Liu Xiaobo

I have joined many others in nominating Liu Xiaobo for the Nobel Peace Prize. There is a news release about this at the PEN website, as well as a copy of my letter, and a list of eminent PEN members– among them A. M. Homes, Salman Rushdie, Philip Roth, Ha Jin, Adrienne Rich, and Don DeLillo – who have supported the nomination. The Chinese government’s official reaction was to tell the Nobel Prize Committee that giving Liu the Prize this would be “totally wrong.” (No argument, no elaboration.) In the letter, I say this:

Liu’s writings express the aspirations of a growing number of China’s citizens; the ideas he has articulated in his allegedly subversive writings, ideas that are commonplace in free societies around the world, are shared by a significant cross section of Chinese society.
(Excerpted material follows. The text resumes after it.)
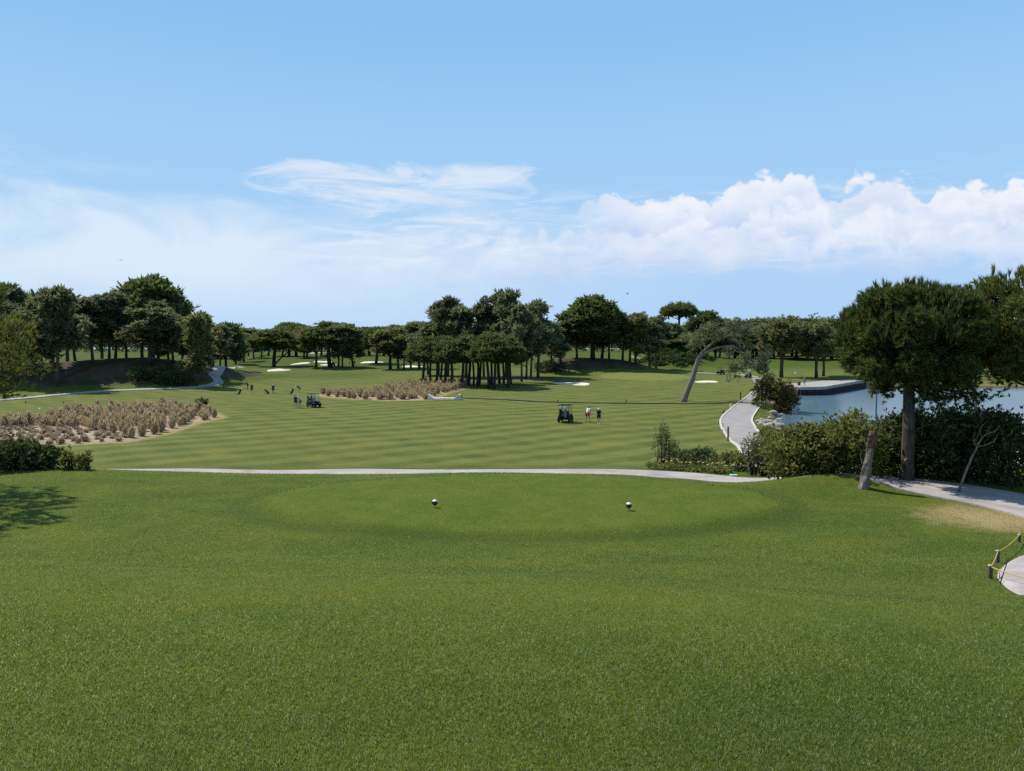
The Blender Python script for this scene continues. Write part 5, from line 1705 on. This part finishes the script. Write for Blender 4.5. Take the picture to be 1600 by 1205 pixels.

Charter 08, for example, is a testament to an expanding movement for peaceful political reform in China. This document, which Liu co-authored, is a remarkable attempt both to engage China’s leadership and to speak to the Chinese public about where China is and needs to go. It is novel in its breadth and in its list of signers—not only dissidents and human rights lawyers, but also prominent political scientists, economists, writers, artists, grassroots activists, farmers, and even government officials. More than 10,000 Chinese citizens have endorsed the document despite the fact that almost all of the original 300 signers have since been detained or harassed. In doing so they, too, exhibited exceptional courage and conviction. One of them, for example, a teacher in Yunnan province, reported that police contacted her three times asking her to renounce the Charter and proclaim the signer was some other person with the same name. She refused. To stand up for Liu Xiaobo is to stand with a growing number of men and women like her in China; to stand with all those who advocate for peaceful change in the world’s most populous nation.